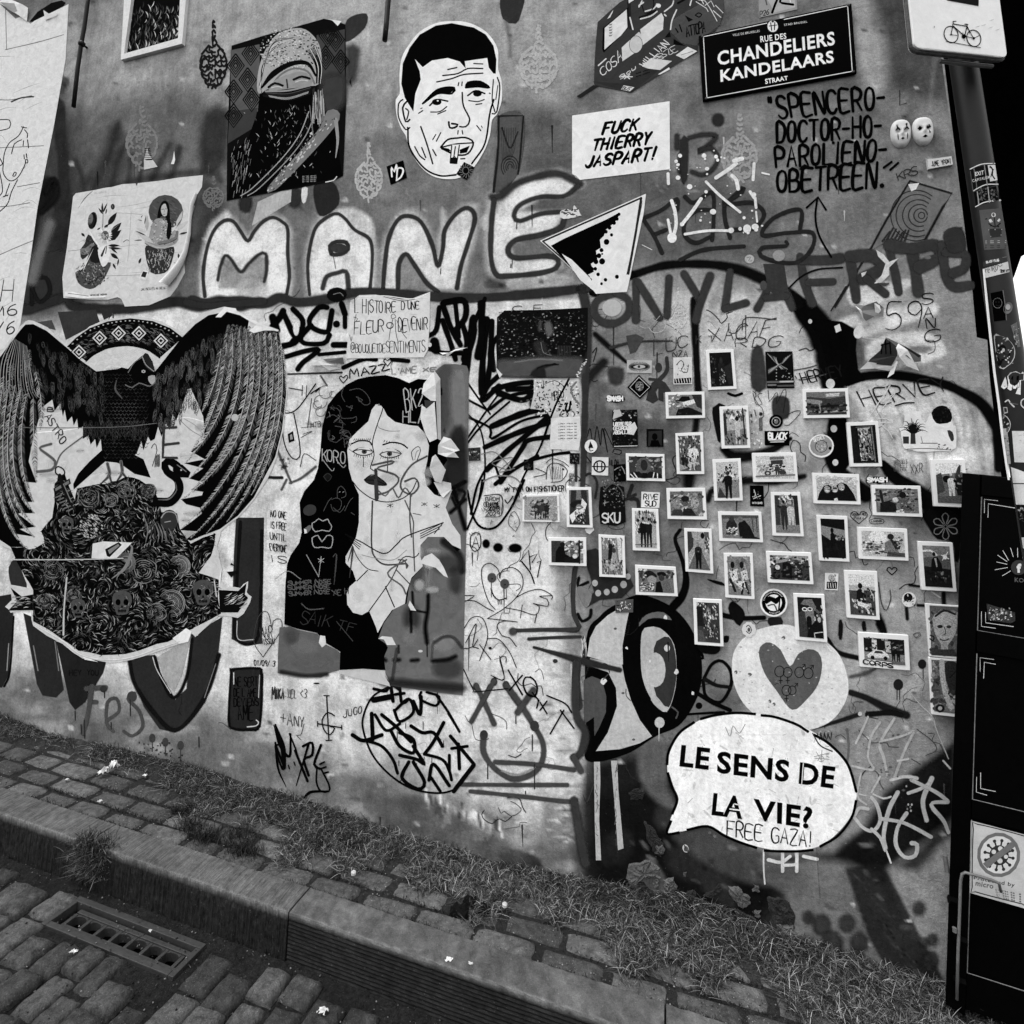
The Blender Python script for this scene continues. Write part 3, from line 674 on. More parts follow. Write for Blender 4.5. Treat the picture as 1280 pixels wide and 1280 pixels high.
# ---------------------------------------------------------------- MANE throw-up
a=RW.use(f2)
fill=226
a.soft([(60,760),(80,560),(110,380),(170,290),(230,270),(345,400),(400,330),(470,255),(530,265),(590,330),(600,560),(600,750)],fill,40,.9,False)
a.soft([(60,760),(60,540),(100,330),(160,250),(240,240)],215,30,.6)
a.soft([(730,730),(715,560),(740,400),(780,290),(880,230),(960,270),(1090,390),(1115,500),(1110,700)],fill,30,.9,False)
a.soft([(900,210),(1000,200),(1100,260),(1130,380),(1100,420),(1000,320)],215,30,.7)
a.soft([(160,700),(185,520),(220,490),(300,595),(400,490),(460,490),(460,680)],128,20,.8,False)
a.soft([(300,640),(450,640),(450,740),(280,740)],175,20,.7)
a=RW.use(f3_)
a.soft([(80,660),(100,400),(150,300),(200,280),(270,320),(360,520),(380,360),(450,260),(520,250),(530,330),(460,640)],220,30,.9,False)
a.soft([(620,300),(650,230),(780,110),(900,90),(1040,110),(1000,180),(860,190),(740,260),(990,260),(930,340),(700,420),(740,500),(930,500),(930,560),(660,580),(620,480)],226,30,.9,False)
a.soft([(150,640),(160,500),(200,480),(320,640)],110,18,.8)
a.soft([(365,250),(385,250),(390,330),(370,350)],205,20,.6);a.soft([(565,290),(600,270),(600,340),(575,350)],205,20,.6)
a.soft([(0,290),(25,330),(30,400),(0,400)],205,20,.6)
a.soft([(600,590),(700,590),(700,640),(590,640)],70,26,.8);a.soft([(700,600),(960,570),(1040,610),(900,640),(720,650)],175,20,.8)
RW.use(f2)
for L in([(80,740),(70,600),(95,440),(140,330),(200,275),(255,280),(345,400),(440,280),(500,255),(590,330),(600,620),(580,745)],[(725,730),(715,520),(740,380),(780,295),(880,232),(1000,290),(1100,385),(1120,600),(1095,700)]):RW.stroke(L,100,205,1,.5)
a=Art(3,f2)
a.S([(80,740),(70,600),(95,440),(140,330),(200,275),(255,280),(300,340),(345,400),(385,340),(440,280),(500,255),(560,285),(590,330),(590,480),(600,620),(580,745)],25,62,.35)
a.S([(160,640),(175,560),(205,490),(240,510),(300,590),(350,540),(410,485),(455,480),(460,580),(445,650)],26,62,.5)
a.S([(725,730),(715,620),(715,520),(740,380),(780,295),(880,232),(940,260),(1000,330),(1090,385),(1110,470),(1105,600),(1095,700)],24,62,.35)
a.S([(860,480),(850,430),(890,405),(950,410),(960,450),(920,480),(870,485)],30,58,.3);a.ell(905,445,50,28,66)
a.S([(870,490),(885,570)],4,90)
a.S([(805,690),(830,620),(900,595),(950,590),(965,700)],34,66,.4)
paintpart(a,'letter_outline',PAINT,'dark spray outline of the letters M and A')
RW.use(f3_)
for L in([(75,650),(105,390),(200,270),(265,310),(350,530),(385,350),(500,240),(535,290),(445,640)],[(1060,120),(960,70),(740,120),(620,200),(610,480),(640,570),(860,575),(950,520)]):RW.stroke(L,90,205,1,.5)
a=Art(3,f3_)
a.S([(75,650),(85,520),(105,390),(150,300),(200,280),(265,310),(320,420),(350,530),(375,440),(385,350),(440,270),(500,240),(535,290),(500,420),(465,530),(445,640)],25,60,.35)
a.S([(150,640),(155,520),(190,470),(230,520),(290,610),(350,660)],26,60,.35)
a.S([(1060,120),(960,70),(860,80),(740,120),(660,180),(620,185)],46,62,.5)
a.S([(630,200),(618,320),(615,480),(640,570),(700,580),(860,565),(940,540),(950,500),(900,480),(740,490),(700,450),(740,400),(860,375),(960,340),(980,300)],30,62,.35)
a.S([(1050,130),(980,180),(860,185),(760,225),(730,280),(760,305),(860,270),(960,260)],28,62,.4)
for x,y,l in((745,310,35),(722,500,40),(715,520,18),(365,545,25)):a.S([(x,y),(x-2,y+l)],4,40)
paintpart(a,'letter_outline',PAINT,'dark spray outline of the letters N and E')
# horizontal sprayed bar between upper and lower wall
a=Art(3,(0,0,1))
a.S([(240,375),(262,379),(300,376),(330,380),(350,372),(372,378),(410,374),(440,366),(480,366),(560,372),(610,372),(660,368),(700,364),(733,360)],13,56,.3)
a.S([(233,378),(262,382),(330,377)],10,56,.3)
a.S([(728,362),(734,400),(732,470),(730,560),(728,620)],[14,14,9,9,7],60,.3)
paintpart(a,'sprayed_bar',PAINT,'dark sprayed border bar over the light panel')
# ---------------------------------------------------------------- hand lettering and tags on the upper right
a=Art(4,c4)
a.text('"SPENCERO-',[(303,372),(748,328),(748,412),(318,455)],12.2,12,.14,1.7)
a.text('DOCTOR-HO-',[(338,470),(735,440),(735,520),(338,545)],12.2,12,.14,1.7)
a.text('PAROLIENO-',[(332,565),(758,530),(748,612),(336,638)],12.2,12,.14,1.6)
a.text('OBETREEN',[(338,655),(720,618),(712,715),(338,732)],12.2,12,.14,1.6)
a.ell(738,708,9,9,16)
a.S([(745,640),(775,618)],9,16);a.S([(770,648),(800,622)],9,16)
a.S([(428,645),(444,630),(458,642)],8,16);a.S([(570,640),(590,626)],9,16)
a.ell(553,545,6,6,16)
a.S([(545,980),(500,900),(485,830),(492,755)],8,16);a.S([(452,792),(495,752),(525,800)],8,16,smooth=False)
paintpart(a,'hand_lettering',MARK,'four lines of black brush capitals with an arrow pointing up at them')
a=Art(4,c4)
a.text('KRS',[(792,665),(872,632),(876,665),(800,688)],4,60,.2,.6)
a.S([(806,345),(806,402),(832,394)],3,50,smooth=False)
paintpart(a,'small_tag',MARK)
a=Art(3,c4)
a.soft([(845,690),(1005,735),(910,905),(800,900),(690,960),(720,900)],120,10,.85,False)
a.S([(560,1170),(700,940),(760,830),(845,690),(1005,738),(970,790),(905,910)],11,40,.7,smooth=False)
for r in(12,26,42,60,80,96):a.S([(892+r*math.cos(t)-r*.25,822+r*math.sin(t))for t in np.linspace(0.2 if r<40 else 1.2,6.2 if r<40 else 5.4,16)],6,52,.6,.8)
for k in range(7):a.S([(740+k*14,920),(768+k*12,880+rnd.uniform(-10,10))],9,55,.6)
a.poly([(838,703),(880,698),(868,722),(850,730)],215)
paintpart(a,'painted_board',PAINT,'stippled guitar-like board painted above the dark letters')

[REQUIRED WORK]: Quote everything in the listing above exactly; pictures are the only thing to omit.

[THE REPLY]:
The Blender Python script for this scene continues. Write part 3, from line 674 on. More parts follow. Write for Blender 4.5. Treat the picture as 1280 pixels wide and 1280 pixels high.
# ---------------------------------------------------------------- MANE throw-up
a=RW.use(f2)
fill=226
a.soft([(60,760),(80,560),(110,380),(170,290),(230,270),(345,400),(400,330),(470,255),(530,265),(590,330),(600,560),(600,750)],fill,40,.9,False)
a.soft([(60,760),(60,540),(100,330),(160,250),(240,240)],215,30,.6)
a.soft([(730,730),(715,560),(740,400),(780,290),(880,230),(960,270),(1090,390),(1115,500),(1110,700)],fill,30,.9,False)
a.soft([(900,210),(1000,200),(1100,260),(1130,380),(1100,420),(1000,320)],215,30,.7)
a.soft([(160,700),(185,520),(220,490),(300,595),(400,490),(460,490),(460,680)],128,20,.8,False)
a.soft([(300,640),(450,640),(450,740),(280,740)],175,20,.7)
a=RW.use(f3_)
a.soft([(80,660),(100,400),(150,300),(200,280),(270,320),(360,520),(380,360),(450,260),(520,250),(530,330),(460,640)],220,30,.9,False)
a.soft([(620,300),(650,230),(780,110),(900,90),(1040,110),(1000,180),(860,190),(740,260),(990,260),(930,340),(700,420),(740,500),(930,500),(930,560),(660,580),(620,480)],226,30,.9,False)
a.soft([(150,640),(160,500),(200,480),(320,640)],110,18,.8)
a.soft([(365,250),(385,250),(390,330),(370,350)],205,20,.6);a.soft([(565,290),(600,270),(600,340),(575,350)],205,20,.6)
a.soft([(0,290),(25,330),(30,400),(0,400)],205,20,.6)
a.soft([(600,590),(700,590),(700,640),(590,640)],70,26,.8);a.soft([(700,600),(960,570),(1040,610),(900,640),(720,650)],175,20,.8)
RW.use(f2)
for L in([(80,740),(70,600),(95,440),(140,330),(200,275),(255,280),(345,400),(440,280),(500,255),(590,330),(600,620),(580,745)],[(725,730),(715,520),(740,380),(780,295),(880,232),(1000,290),(1100,385),(1120,600),(1095,700)]):RW.stroke(L,100,205,1,.5)
a=Art(3,f2)
a.S([(80,740),(70,600),(95,440),(140,330),(200,275),(255,280),(300,340),(345,400),(385,340),(440,280),(500,255),(560,285),(590,330),(590,480),(600,620),(580,745)],25,62,.35)
a.S([(160,640),(175,560),(205,490),(240,510),(300,590),(350,540),(410,485),(455,480),(460,580),(445,650)],26,62,.5)
a.S([(725,730),(715,620),(715,520),(740,380),(780,295),(880,232),(940,260),(1000,330),(1090,385),(1110,470),(1105,600),(1095,700)],24,62,.35)
a.S([(860,480),(850,430),(890,405),(950,410),(960,450),(920,480),(870,485)],30,58,.3);a.ell(905,445,50,28,66)
a.S([(870,490),(885,570)],4,90)
a.S([(805,690),(830,620),(900,595),(950,590),(965,700)],34,66,.4)
paintpart(a,'letter_outline',PAINT,'dark spray outline of the letters M and A')
RW.use(f3_)
for L in([(75,650),(105,390),(200,270),(265,310),(350,530),(385,350),(500,240),(535,290),(445,640)],[(1060,120),(960,70),(740,120),(620,200),(610,480),(640,570),(860,575),(950,520)]):RW.stroke(L,90,205,1,.5)
a=Art(3,f3_)
a.S([(75,650),(85,520),(105,390),(150,300),(200,280),(265,310),(320,420),(350,530),(375,440),(385,350),(440,270),(500,240),(535,290),(500,420),(465,530),(445,640)],25,60,.35)
a.S([(150,640),(155,520),(190,470),(230,520),(290,610),(350,660)],26,60,.35)
a.S([(1060,120),(960,70),(860,80),(740,120),(660,180),(620,185)],46,62,.5)
a.S([(630,200),(618,320),(615,480),(640,570),(700,580),(860,565),(940,540),(950,500),(900,480),(740,490),(700,450),(740,400),(860,375),(960,340),(980,300)],30,62,.35)
a.S([(1050,130),(980,180),(860,185),(760,225),(730,280),(760,305),(860,270),(960,260)],28,62,.4)
for x,y,l in((745,310,35),(722,500,40),(715,520,18),(365,545,25)):a.S([(x,y),(x-2,y+l)],4,40)
paintpart(a,'letter_outline',PAINT,'dark spray outline of the letters N and E')
# horizontal sprayed bar between upper and lower wall
a=Art(3,(0,0,1))
a.S([(240,375),(262,379),(300,376),(330,380),(350,372),(372,378),(410,374),(440,366),(480,366),(560,372),(610,372),(660,368),(700,364),(733,360)],13,56,.3)
a.S([(233,378),(262,382),(330,377)],10,56,.3)
a.S([(728,362),(734,400),(732,470),(730,560),(728,620)],[14,14,9,9,7],60,.3)
paintpart(a,'sprayed_bar',PAINT,'dark sprayed border bar over the light panel')
# ---------------------------------------------------------------- hand lettering and tags on the upper right
a=Art(4,c4)
a.text('"SPENCERO-',[(303,372),(748,328),(748,412),(318,455)],12.2,12,.14,1.7)
a.text('DOCTOR-HO-',[(338,470),(735,440),(735,520),(338,545)],12.2,12,.14,1.7)
a.text('PAROLIENO-',[(332,565),(758,530),(748,612),(336,638)],12.2,12,.14,1.6)
a.text('OBETREEN',[(338,655),(720,618),(712,715),(338,732)],12.2,12,.14,1.6)
a.ell(738,708,9,9,16)
a.S([(745,640),(775,618)],9,16);a.S([(770,648),(800,622)],9,16)
a.S([(428,645),(444,630),(458,642)],8,16);a.S([(570,640),(590,626)],9,16)
a.ell(553,545,6,6,16)
a.S([(545,980),(500,900),(485,830),(492,755)],8,16);a.S([(452,792),(495,752),(525,800)],8,16,smooth=False)
paintpart(a,'hand_lettering',MARK,'four lines of black brush capitals with an arrow pointing up at them')
a=Art(4,c4)
a.text('KRS',[(792,665),(872,632),(876,665),(800,688)],4,60,.2,.6)
a.S([(806,345),(806,402),(832,394)],3,50,smooth=False)
paintpart(a,'small_tag',MARK)
a=Art(3,c4)
a.soft([(845,690),(1005,735),(910,905),(800,900),(690,960),(720,900)],120,10,.85,False)
a.S([(560,1170),(700,940),(760,830),(845,690),(1005,738),(970,790),(905,910)],11,40,.7,smooth=False)
for r in(12,26,42,60,80,96):a.S([(892+r*math.cos(t)-r*.25,822+r*math.sin(t))for t in np.linspace(0.2 if r<40 else 1.2,6.2 if r<40 else 5.4,16)],6,52,.6,.8)
for k in range(7):a.S([(740+k*14,920),(768+k*12,880+rnd.uniform(-10,10))],9,55,.6)
a.poly([(838,703),(880,698),(868,722),(850,730)],215)
paintpart(a,'painted_board',PAINT,'stippled guitar-like board painted above the dark letters')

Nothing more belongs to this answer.